Stability vs. Instability

During the stream tonight (October 8, 2019 - John Naka Design Renewal), Ryan addressed the issue of the tree being “unstable” because a large amount of the base and live vein are gone now, and deadwood remains. Someone asked about root grafts, someone else asked about stopping rot by filling holes. Someone else asked about adding artificial parts to the trunk to keep it as-is. The idea being that the loss of the base makes the tree look “unstable”. I fully understand the issue of “instability” in design, and the need for a strong, stable, ancient-looking tree in bonsai. But does anyone else get annoyed by the fact that “unstable” trees are undesirable and look “wrong”? I love to see “fragile” and “unstable” trees in nature, looking like they are on the literal edge of life. As if this viewing may be the last time you see the tree.
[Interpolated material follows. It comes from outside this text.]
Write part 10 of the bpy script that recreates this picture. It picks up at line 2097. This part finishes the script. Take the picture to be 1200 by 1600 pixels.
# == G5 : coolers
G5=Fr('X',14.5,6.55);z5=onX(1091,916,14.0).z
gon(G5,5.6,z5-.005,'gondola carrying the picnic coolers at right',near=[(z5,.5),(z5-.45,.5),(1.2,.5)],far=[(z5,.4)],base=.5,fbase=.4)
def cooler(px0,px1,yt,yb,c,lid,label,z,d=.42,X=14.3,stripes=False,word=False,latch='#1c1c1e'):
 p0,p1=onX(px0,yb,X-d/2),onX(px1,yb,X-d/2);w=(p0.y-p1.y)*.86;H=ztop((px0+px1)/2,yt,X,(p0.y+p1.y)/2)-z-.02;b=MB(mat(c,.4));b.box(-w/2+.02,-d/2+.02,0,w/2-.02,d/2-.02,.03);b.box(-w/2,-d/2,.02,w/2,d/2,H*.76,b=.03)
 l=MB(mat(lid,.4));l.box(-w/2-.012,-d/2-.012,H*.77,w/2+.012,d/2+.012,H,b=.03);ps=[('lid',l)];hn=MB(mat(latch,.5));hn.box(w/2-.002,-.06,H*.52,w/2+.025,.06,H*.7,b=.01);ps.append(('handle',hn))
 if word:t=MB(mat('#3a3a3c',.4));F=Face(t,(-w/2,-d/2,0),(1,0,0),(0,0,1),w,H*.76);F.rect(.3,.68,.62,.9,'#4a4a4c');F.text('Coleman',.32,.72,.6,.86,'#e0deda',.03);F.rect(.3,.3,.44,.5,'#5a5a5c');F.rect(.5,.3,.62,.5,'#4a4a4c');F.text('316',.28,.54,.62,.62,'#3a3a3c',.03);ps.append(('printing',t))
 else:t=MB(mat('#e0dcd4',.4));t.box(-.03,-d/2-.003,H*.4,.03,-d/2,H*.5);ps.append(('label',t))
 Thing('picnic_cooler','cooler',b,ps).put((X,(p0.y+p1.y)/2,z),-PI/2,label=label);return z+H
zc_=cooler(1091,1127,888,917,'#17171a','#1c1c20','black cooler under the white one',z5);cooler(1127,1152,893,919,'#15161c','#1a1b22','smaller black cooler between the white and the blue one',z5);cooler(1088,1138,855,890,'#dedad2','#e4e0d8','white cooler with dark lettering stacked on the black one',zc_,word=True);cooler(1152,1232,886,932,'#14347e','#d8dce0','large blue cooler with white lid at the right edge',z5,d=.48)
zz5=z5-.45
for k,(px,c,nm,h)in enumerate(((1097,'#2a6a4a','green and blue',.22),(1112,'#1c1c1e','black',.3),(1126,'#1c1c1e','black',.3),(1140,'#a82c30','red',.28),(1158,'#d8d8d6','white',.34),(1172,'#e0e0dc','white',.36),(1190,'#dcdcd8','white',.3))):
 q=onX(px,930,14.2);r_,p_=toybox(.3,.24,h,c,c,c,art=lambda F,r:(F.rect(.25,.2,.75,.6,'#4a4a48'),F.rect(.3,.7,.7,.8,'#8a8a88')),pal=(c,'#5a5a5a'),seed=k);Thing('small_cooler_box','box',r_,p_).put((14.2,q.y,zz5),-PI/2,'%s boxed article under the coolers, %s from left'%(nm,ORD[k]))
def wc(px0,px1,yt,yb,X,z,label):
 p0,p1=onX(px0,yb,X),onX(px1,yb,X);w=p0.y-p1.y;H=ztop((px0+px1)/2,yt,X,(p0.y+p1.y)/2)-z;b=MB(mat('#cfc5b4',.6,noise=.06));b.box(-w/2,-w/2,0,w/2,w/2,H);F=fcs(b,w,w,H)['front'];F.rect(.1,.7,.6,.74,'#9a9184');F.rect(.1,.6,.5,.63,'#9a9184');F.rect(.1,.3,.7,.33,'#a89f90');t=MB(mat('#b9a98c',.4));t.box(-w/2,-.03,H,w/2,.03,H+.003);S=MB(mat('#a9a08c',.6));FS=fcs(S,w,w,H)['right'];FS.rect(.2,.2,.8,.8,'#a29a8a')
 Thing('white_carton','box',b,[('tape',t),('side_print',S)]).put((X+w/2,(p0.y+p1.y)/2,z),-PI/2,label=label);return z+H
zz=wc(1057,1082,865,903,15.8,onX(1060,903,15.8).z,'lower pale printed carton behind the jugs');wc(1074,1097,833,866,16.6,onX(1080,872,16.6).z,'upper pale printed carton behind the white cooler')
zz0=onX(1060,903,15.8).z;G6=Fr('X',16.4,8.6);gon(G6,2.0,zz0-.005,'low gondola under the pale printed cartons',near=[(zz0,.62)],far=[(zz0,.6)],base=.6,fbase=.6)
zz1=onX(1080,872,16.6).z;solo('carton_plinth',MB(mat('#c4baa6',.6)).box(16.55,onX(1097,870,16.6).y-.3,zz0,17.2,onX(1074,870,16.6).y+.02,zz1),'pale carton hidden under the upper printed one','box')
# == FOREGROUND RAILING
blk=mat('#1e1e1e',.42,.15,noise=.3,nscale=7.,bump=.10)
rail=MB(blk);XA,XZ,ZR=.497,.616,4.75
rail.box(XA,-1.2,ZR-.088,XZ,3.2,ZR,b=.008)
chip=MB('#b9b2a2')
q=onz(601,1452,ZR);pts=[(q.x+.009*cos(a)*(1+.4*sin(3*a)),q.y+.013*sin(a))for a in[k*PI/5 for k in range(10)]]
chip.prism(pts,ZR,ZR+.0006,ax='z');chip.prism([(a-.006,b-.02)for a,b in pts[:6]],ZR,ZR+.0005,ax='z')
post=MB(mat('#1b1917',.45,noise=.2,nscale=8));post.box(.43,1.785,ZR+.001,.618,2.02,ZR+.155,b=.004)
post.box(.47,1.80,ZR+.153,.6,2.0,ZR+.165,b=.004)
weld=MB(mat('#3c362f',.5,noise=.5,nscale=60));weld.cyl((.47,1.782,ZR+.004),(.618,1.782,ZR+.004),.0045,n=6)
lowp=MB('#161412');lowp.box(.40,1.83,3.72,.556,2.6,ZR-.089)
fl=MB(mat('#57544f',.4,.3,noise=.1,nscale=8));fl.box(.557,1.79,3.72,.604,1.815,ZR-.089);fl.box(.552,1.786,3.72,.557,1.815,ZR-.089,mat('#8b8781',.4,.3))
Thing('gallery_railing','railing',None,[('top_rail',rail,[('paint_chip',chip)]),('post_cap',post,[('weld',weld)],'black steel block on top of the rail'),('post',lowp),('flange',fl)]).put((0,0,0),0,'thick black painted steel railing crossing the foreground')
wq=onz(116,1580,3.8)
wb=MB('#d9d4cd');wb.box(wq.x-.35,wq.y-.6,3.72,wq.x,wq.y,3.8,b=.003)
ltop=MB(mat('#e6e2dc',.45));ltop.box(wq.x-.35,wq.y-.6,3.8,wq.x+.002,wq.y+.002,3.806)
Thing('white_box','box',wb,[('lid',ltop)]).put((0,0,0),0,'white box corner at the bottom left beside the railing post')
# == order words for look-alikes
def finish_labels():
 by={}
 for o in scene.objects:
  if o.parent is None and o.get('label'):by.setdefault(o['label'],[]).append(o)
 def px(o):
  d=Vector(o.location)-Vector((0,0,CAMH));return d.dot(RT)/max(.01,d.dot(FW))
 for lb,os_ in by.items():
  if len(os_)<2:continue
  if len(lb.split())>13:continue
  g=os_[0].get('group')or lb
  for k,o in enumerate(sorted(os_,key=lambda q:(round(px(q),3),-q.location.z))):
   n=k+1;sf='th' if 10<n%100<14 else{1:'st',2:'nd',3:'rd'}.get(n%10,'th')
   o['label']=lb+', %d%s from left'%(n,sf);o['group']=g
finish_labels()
As if the tree has had a long life and is grasping for its last breath in its final days, now reflecting on its life and letting go. It feels very intimate to me, and special. As if the tree may be gone tomorrow. I feel like we tend to think of ancient strong trees as lasting forever, and therefor maybe only appreciate them for a short time, since “they’ll be there next time”. Just a thought. “Instability” feels very “natural” to me.


Interesting thoughts! Haven’t seen the latest stream yet, waiting for it to hit the archives. I’ll definitely be watching the tree with your thoughts in mind.
I also find unstable trees fascinating and quite beautiful. Maybe the quest for a robust, thick base is connected to the Japanese culture which strives to find balance and in some ways wants to preserve things “for eternity”. Breaking the rules and creating an “unstable” tree might be one of many ways to evolve the art of bonsai in the western world.

I’ll let you know what I think of the tree once I’ve seen the stream :wink:

I have learned in bonsai that instability and impermanence are accepted as part of tree design. In time all dead wood decays. Making that part of the design of the tree is the tricky part. Sometimes people move the tree from a pot to a slab to increase the feeling of being marginalized clinging to life on the edge. Changing the angle to more of a slant as if gravity is winning the struggle and the tree is getting ready to take its last plunge. I think the current popularity of “sumo” design proportions stresses stability and while that is one idea of what an ideal tree should look like there are many others that are possible and just as artistically pleasing.